I ricercatori hanno esaminato le specie considerate in pericolo usando vari database ecologici e tre database paleontologici di fossili. Applicando un'analisi statistica ai dati raccolti hanno trovato le possibili specie che corrono i maggiori rischi di sparire senza lasciare tracce. Il risultato è che moltissime specie potrebbero estinguersi senza lasciare fossili.

Roy Plotnick ha spiegato che gli animali più piccoli hanno meno probabilità di lasciare tracce fossili perciò è possibile che oltre l'85% dei mammiferi a rischio di estinzione possa cadere nell'oblio. Stiamo parlando di animali come roditori e pipistrelli ma è un rischio che può essere esteso a molte specie di uccelli e piccoli rettili. Ci sono molte specie di cui esistono informazioni, fotografie e anche video ma saremo in grado di conservarli?

Uno scenario di questo genere può sembrare solo una speculazione basata su osservazioni teoriche che potrebbero non avverarsi. Tuttavia, varie ricerche continuano a mostrare cambiamenti ambientali preoccupanti che potrebbero aggravare la situazione delle specie in pericolo di estinzione.

Ad esempio, un articolo pubblicato sulla rivista Nature Geoscience descrive una ricerca sulle temperature ambientali e sui livelli di anidride carbonica dalla fine dell'era dei dinosauri, circa 66 milioni di anni fa. Le conclusioni del team guidato dal professor Richard Zeebe della University of Hawai'i Manoa School of Ocean and Earth Science and Technology (SOEST) sono che gli esseri umani stanno rilasciando anidride carbonica a una velocità circa 10 volte superiore a qualsiasi evento da quell'epoca.

Queste conclusioni sono giunte esaminando i sedimenti risalenti a un periodo chiamato "Massimo termico del Paleocene-Eocene", in inglese Paleocene-Eocene Thermal Maximum (PETM), quando ci fu il cambiamento più significativo nelle condizioni climatiche mondiali, circa 55 milioni di anni fa.

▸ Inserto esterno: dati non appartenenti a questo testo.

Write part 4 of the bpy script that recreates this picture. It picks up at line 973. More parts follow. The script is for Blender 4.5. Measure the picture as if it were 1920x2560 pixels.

Usando analisi chimiche e simulazioni numeriche relative al ciclo di carbonio, i ricercatori hanno determinato quale fosse la quantità di carbonio rilasciata nell'atmosfera in quel periodo, ma anche quanto si fosse riscaldata la Terra come conseguenza. Il risultato è che il carbonio rilasciato veniva rilasciato a un ritmo che era circa un decimo di quello odierno, ma allora il riscaldamento globale andò avanti per almeno 4.000 anni. Oggi potremmo ottenere gli stessi effetti in pochi decenni.

Un altro articolo, pubblicato questa volta sulla rivista BioScience, prende invece in esame la progressiva acidificazione degli oceani e le possibili conseguenze negative di questo fenomeno. Questa è più di una ricerca scientifica nel senso che si tratta del rapporto di un team di 20 esperti di scienze incaricati proprio di indagare sui problemi degli oceani dall'agenzia statale californiana Ocean Protection Council (OPC). Questo team è chiamato West Coast Ocean Acidification and Hypoxia Science Panel perché tiene sotto controllo in particolare la situazione della costa Ovest degli USA e il problema dell'ipossia, cioè la possibile scarsità di ossigeno nell'Oceano Pacifico derivante dai danni all'ambiente oceanico.

Secondo questi 20 esperti è urgente prendere provvedimenti drastici per limitare l'inquinamento marino e trovare modi per aiutare gli ecosistemi a rigenerarsi. Se non ci saranno risposte adeguate c'è il serio rischio di un collasso di quegli ecosistemi ed elementi come acidificazione e ipossia sono connessi alle grandi estinzioni del passato aumentando le preoccupazioni per il futuro prossimo.

Ormai vengono pubblicate in continuazione ricerche che mostrano i danni arrecati negli ultimi decenni a vari ecosistemi mondiali e i pericoli già esistenti oggi e crescenti nel futuro per l'ambiente che ci permette di vivere. Possiamo sperare di essere ancora in tempo per evitare il collasso ma servono decisioni importanti, ben più di quelle di facciata prese nei vari incontri internazionali.